“Have you made a difference over there,” asks a friend?
I react, “No!”
I think for a second…
Life isn’t about linear progression. I don’t need a life purpose because our lives are not measured by growth. Ha, I said it!
We do not have to grow, we don’t need to succeed, we just try to survive. Survival techniques are important just as our attitude towards ourselves is key.
It has taken me two years away from home to come to terms with this realization. One year in Madagascar and one year in Uganda.
Life is about experiences. Experiences vary as personalities vary. Experiences change as we age. We must always be open to strange, new experiences.
Are there bad experiences? Yes.
We need bad experiences to understand our past and our future.
Are there exceptional experiences? Yes.
When exceptional happens, I am stunned and wary. Later, I realize, indeed, that was exceptional.
My recent discard of success and growth as the measurement of my validity was followed by a lightness in my bearing.

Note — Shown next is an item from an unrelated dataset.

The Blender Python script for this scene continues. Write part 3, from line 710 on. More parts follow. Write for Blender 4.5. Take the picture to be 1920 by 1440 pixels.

I had planned to work with agriculturalists for two years when I moved to East Africa. As stated in previous blog entries, threats to my safety have not made that possible. My third post is based in a different region, with a different language, and in a small-sized East African town. I am surrounded by commodity crops, mainly maize and sugar cane. My intent to discuss soil fertility, greenhouse gases, and global climate change, all detrimental to the nutrient content in food crops, is gathering dust along with my certificate in sustainable agriculture from Colorado State University. Projects will materialize; they will not be the type of projects I thought were most important when I set out on this journey.
Plans are pointless in East Africa.
To answer the question, “have you made a difference over there?”
The difference made has been anointed on me.
These shots depict community members dancing for us before we enter their National Park in Uganda. The national parks only exist with community support, we appreciate what they do to conserve these wild places.